Calculate the efficiency of photosynthesis

The efficiency of photosynthesis is the ratio between the energy converted into sucrose and the total energy provided by the sun: \[\text{Efficiency} = \frac{E_\text{sucrose}}{E_\text{Sun,ha}} = \frac{328896 \: \text{kJ}}{36000000 \: \text{kJ}}\] Now, we can calculate the efficiency as a percentage: \[\text{Efficiency (\%)} = \frac{E_\text{sucrose}}{E_\text{Sun,ha}} \times 100 = \frac{328896 \: \text{kJ}}{36000000 \: \text{kJ}} \times 100 \approx 0.914 \% \] The efficiency of photosynthesis is approximately \(0.914\% \).

Key concepts

Enthalpy Change

Enthalpy change (\(\Delta H\)) in a chemical reaction measures the heat absorbed or released at constant pressure. In photosynthesis, energy from sunlight is stored in chemical bonds when plants convert carbon dioxide and water into glucose or sucrose. The reaction's enthalpy change tells us how much energy is involved.For the production of sucrose, the enthalpy change was given as \(5640 \, \text{kJ}\) per mole. This high amount signifies that a lot of energy is stored within the sucrose molecules, showing how efficient plants are at capturing sunlight energy and converting it into chemical energy.

Sucrose Production

Plants convert sunlight into the chemical energy stored in sucrose through photosynthesis. The balanced chemical equation for sucrose production is:\[12 \text{CO}_2(g) + 11 \text{H}_2 \text{O}(l) \rightarrow \text{C}_{12} \text{H}_{22} \text{O}_{11}(s) + 12 \text{O}_2(g)\]Plants produce \(20 \, \text{kg}\) of sucrose per hour per hectare. To understand the scale of energy involvement, we calculate the moles of sucrose produced using its molar mass. Once we have the moles, we multiply by the enthalpy change to find the total energy stored. This illustrates the considerable amount of energy plants harness and store in carbohydrates.

Solar Energy Input

The sun provides vast amounts of energy. Its energy rate at Earth's surface is approximately \(1.0 \text{kW/m}^2\). To find the input energy, consider both time and area.
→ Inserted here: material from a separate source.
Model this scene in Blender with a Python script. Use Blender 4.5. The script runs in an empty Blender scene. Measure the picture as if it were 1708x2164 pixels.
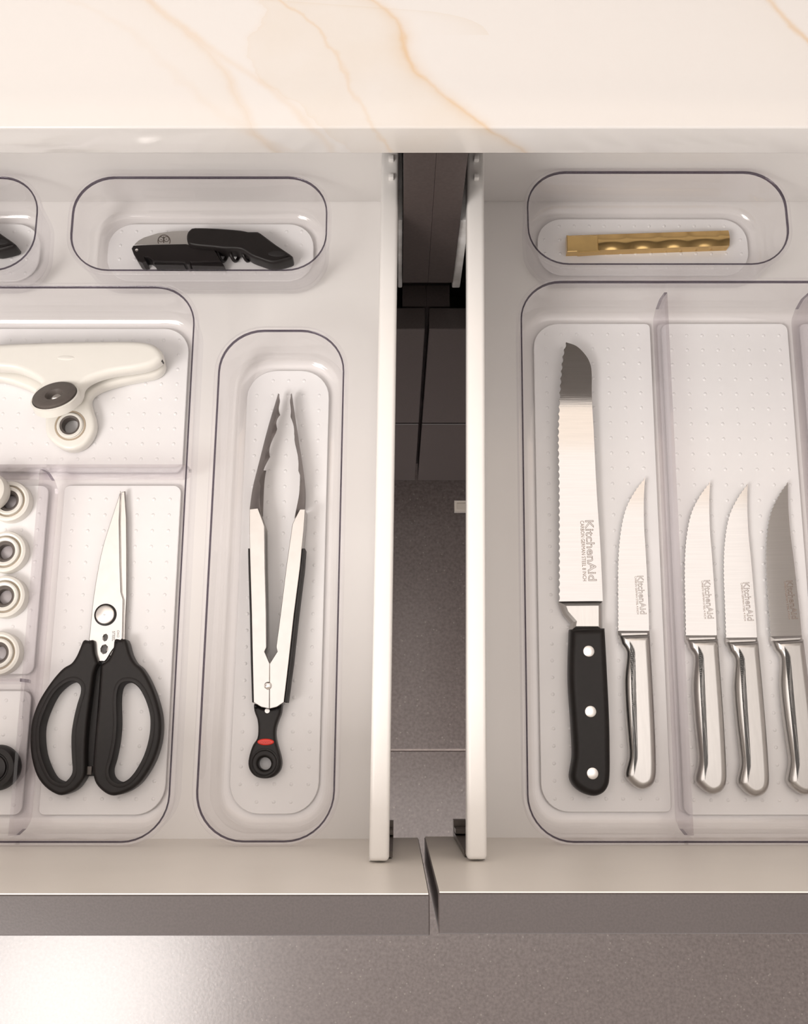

• Use the rate \(1.0 \text{kW/m}^2\)
• Convert kilowatts to kilojoules (1 kW = 1000 J/s).
• Multiply by seconds in an hour (3600) to get \(3600 \, \text{kJ/m}^2\) per hour.
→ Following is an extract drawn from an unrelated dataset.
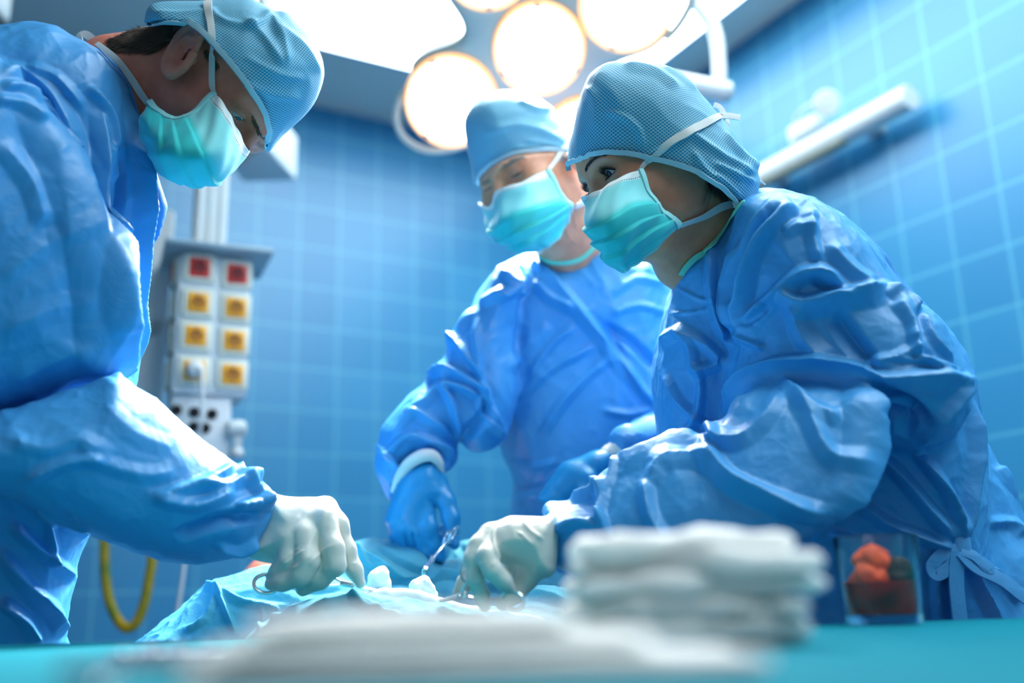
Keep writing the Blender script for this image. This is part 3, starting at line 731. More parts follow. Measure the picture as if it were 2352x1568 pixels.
class Head:
    """head frame: x forward (face), y to the person's left, z up; metres"""
    def __init__(s, c, yaw, pitch, roll, size=1.0):
        cy, sy = math.cos(yaw), math.sin(yaw); cp, sp = math.cos(pitch), math.sin(pitch)
        f = np.array([cy * cp, sy * cp, -sp]); l = np.array([-sy, cy, 0]); u = np.cross(f, l)
        l2 = l * math.cos(roll) + u * math.sin(roll); u2 = np.cross(f, l2)
        s.R = np.array([f, l2, u2]).T; s.c = np.asarray(c, float); s.s = size
    def w(s, x, y, z): return s.c + s.R @ (np.array([x, y, z]) * s.s)
    def px(s, *a): return proj(s.w(*a)[None])[0]
    def sdf(s, closed=False, female=False, ears=(1, 1), open_=.0062, nl=0.0, er=0.0, es=1.0, ex=0.0, ez=0.0):
        g = 0.93 if female else 1.0
        parts = [ell((-.012, 0, .035), (.098, .076, .090)), ell((.030, 0, -.010), (.066, .064, .078)),
                 ell((.030, 0, -.055), (.058, .052 * g, .052)), ell((.066, 0, -.088), (.022, .022, .022)),
                 ell((.060, .040, -.022), (.030, .026, .026)), ell((.060, -.040, -.022), (.030, .026, .026)),
                 ell((.010, .052 * g, -.050), (.036, .016, .032)), ell((.010, -.052 * g, -.050), (.036, .016, .032)),
                 ell((.058, 0, .045), (.040, .056, .045))]
        f = union(parts, .022)
        brow = union([cone((.086, .012, .026), (.078, .045, .026), .009, .008), cone((.086, -.012, .026), (.078, -.045, .026), .009, .008)], .004)
        nose = union([cone((.090, 0, .018), (.112 - nl, 0, -.020), .0075, .0105), cone((.112 - nl, 0, -.020), (.108 - nl, 0, -.026), .0105, .0095), ell((.100 - nl, .013, -.026), (.010, .007, .007)), ell((.100 - nl, -.013, -.026), (.010, .007, .007))], .006)
        mouth = union([cone((.096, .016, -.056), (.098, -.016, -.056), .007, .007)], .004)
        ey = [(.0745, sgn * .0315, .006) for sgn in (1, -1)]
        s.eyes = ey
        def head(p):
            q = (p - s.c) @ s.R / s.s
            v = smin(f(q), brow(q), .012); v = smin(v, nose(q), .010); v = smin(v, mouth(q), .008)
            for e in ey:
                e = np.array(e); d = np.linalg.norm((q - e - [.021, 0, -.001]) / [1, 1.25, .95], axis=1) - .0135; v = smax(v, -d, .010)
                lid = np.linalg.norm(q - e, axis=1) - .0146; v = smin(v, lid, .0025)
                if closed:
                    t = q - e; zc = -.0048 + .002 * (t[:, 1] / .013) ** 2
                    ln = np.maximum(np.abs(t[:, 2] - zc) - .0006, np.abs(t[:, 1]) - .0135); ln = np.maximum(ln, -(t[:, 0] - .004)); v = smax(v, -ln, .0012)
                    zc2 = .0072 - .003 * (t[:, 1] / .014) ** 2; ln = np.maximum(np.abs(t[:, 2] - zc2) - .0002, np.abs(t[:, 1]) - .0145); ln = np.maximum(ln, -(t[:, 0])); v = smax(v, -ln, .0014)
                else:
                    t = q - e; y_ = t[:, 1] / .0140
                    up = open_ * (1 - y_ * y_) ; lo = -open_ * .62 * (1 - y_ * y_)
                    a = np.maximum(np.maximum(t[:, 2] - up, lo - t[:, 2]), -(t[:, 0] - .002)); v = smax(v, -a, .0009)
                    zc2 = open_ + .0034 - (open_ + .001) * y_ * y_ * .85; ln = np.maximum(np.abs(t[:, 2] - zc2) - .0002, np.abs(t[:, 1]) - .0145); ln = np.maximum(ln, -(t[:, 0] - .002)); v = smax(v, -ln, .0012)
            for sgn, on in zip((1, -1), ears):
                if not on: continue
                e = np.array([-.008 + ex, sgn * .074, -.002 + ez]); t = (q - e) / es; t = t * [1, sgn, 1]
                t = np.stack([t[:, 0] * math.cos(er) - t[:, 2] * math.sin(er), t[:, 1], t[:, 0] * math.sin(er) + t[:, 2] * math.cos(er)], 1)
                # pinna plane, tilted back
                ca, sa = math.cos(.25), math.sin(.25); a = (t[:, 0] * ca + t[:, 1] * sa) * .76; b = -t[:, 0] * sa + t[:, 1] * ca
                # helix
                ang = np.arctan2(t[:, 2], -a); rr = .0165 + .0125 * np.clip(np.sin(ang), -1, 1) ** 2
                rad = np.sqrt(a * a + t[:, 2] ** 2)
                hx = np.sqrt(((rad - rr) * .9) ** 2 + (b - .010) ** 2) - .0042
                hx = np.where((ang > 2.3) & (ang < 3.0), hx + .002, hx)
                bowl = np.maximum(np.abs(b - .004 - rad * .22) - .0020, rad - rr)
                lobe = np.sqrt((a + .000) ** 2 + (t[:, 2] + .026) ** 2 + ((b - .009) * 1.6) ** 2) - .0085
                anti = np.sqrt(((rad - rr * .58) * .9) ** 2 + (b - .009) ** 2) - .0030; anti = np.where((ang < -.9) | (ang > 1.9), .02, anti)
                trag = np.linalg.norm((t - [.013, .006, -.004]) / [1, 1, 1.3], axis=1) - .0048
                ear = smin(smin(hx, bowl, .003), lobe, .006); ear = smin(ear, anti, .002); ear = smin(ear, trag, .003)
                v = smin(v, ear * es, .004)
                hole = np.linalg.norm((t - [.004, .004, -.003]) / [1, 1, 1.3], axis=1) - .0062; v = smax(v, -hole, .003)
            return v * s.s
        return head
def strands(name, roots_dirs, r, m, parent, n=5):
    k = MB()
    for a, b, c in roots_dirs:
        pts = [a * (1 - t) ** 2 + 2 * b * t * (1 - t) + c * t * t for t in np.linspace(0, 1, n)]
        k.tube(pts, np.linspace(r, r * .15, n), 5)
    return k.build(name, m, parent)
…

Then, scale this to a hectare (\(10,000 \, \text{m}^2\)) to find the total solar energy input per hectare per hour, which equals \(36000000 \, \text{kJ}\). This immense energy input contrasts the relatively small percentage captured by plants.

Molar Mass Calculation

Molar mass helps us convert between grams and moles, crucial for energy calculations. For sucrose (\(\text{C}_{12} \text{H}_{22} \text{O}_{11}\)), its molar mass is calculated by adding the atomic masses of all constituent atoms:

• Carbon (\(C\)): \(12 \text{ atoms} \times 12.01 \text{ g/mol} = 144.12 \text{ g/mol}\)
• Hydrogen (\(H\)): \(22 \text{ atoms} \times 1.01 \text{ g/mol} = 22.22 \text{ g/mol}\)
• Oxygen (\(O\)): \(11 \text{ atoms} \times 16.00 \text{ g/mol} = 176.00 \text{ g/mol}\)

Total molar mass is \(342.3 \text{ g/mol}\). Knowing the molar mass lets us find the precise number of moles, a key step in determining the energy stored during photosynthesis.